Der Generalbevollmächtigte und Geschäftsführer der Stiftung Neuhardenberg Bernd Kauffmann verwies auf zwei Probleme der europäischen Kulturförderung. Zum einen die EU-Bürokratie, die ihn dazu bewogen hat, keinen Antrag mehr zu stellen, der nicht mindestens ein Volumen von 50.000 Euro umfasst. Als zweites Problem nannte er die neuen EU-Länder. Es gibt keine gemeinsame Geschichte mit diesen Staaten auf der Ebene des Geschichtsbewußtseins. Seine Bemerkungen waren von einer unerträglichen elitären Arroganz geprägt.

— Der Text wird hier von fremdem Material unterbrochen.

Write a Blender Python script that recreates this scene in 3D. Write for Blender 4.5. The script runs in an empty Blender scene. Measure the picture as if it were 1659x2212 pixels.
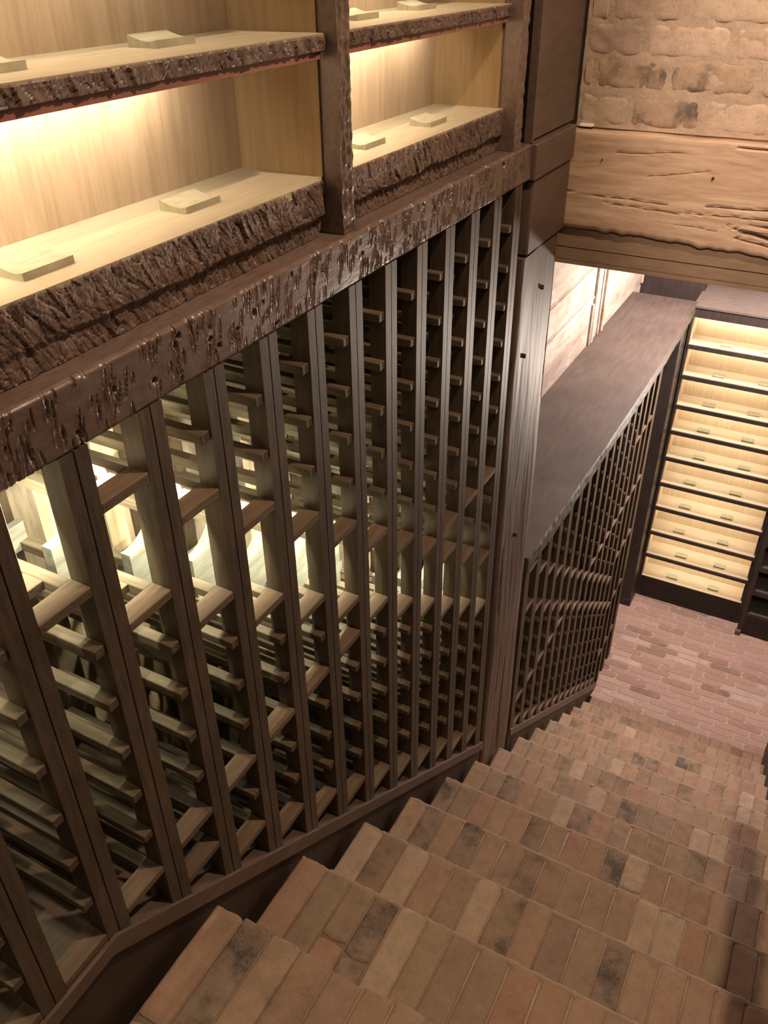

Der Generalsekretär des Instituts für Auslandsbeziehungen Dr. Kurt-Jürgen Maaß zeigte einen weiteren Weg für die europäische Kulturpolitik auf. Fast alle EU-Staaten unterhalten auswärtige Kulturinstitute (British Council, Goethe-Institut, etc.), aber es gibt nur sehr wenige Beispiele, in denen es Kooperationen zwischen diesen nationalen Instituten an einem Standort gibt.
In der folgenden Debatte wurde noch einmal auf die Deutsche EU-Präsidentschaft 2007 verwiesen. Hierfür wurde als ein Kulturprogramm vom Deutschen Städtetag ein Projekt zur Vielfalt in den Städten ausgeschrieben. 15, 25 oder 50 Städte sollten um Mittel für dieses Projekt konkurrieren und hiermit einen Beitrag zur europäischen Kultur leisten.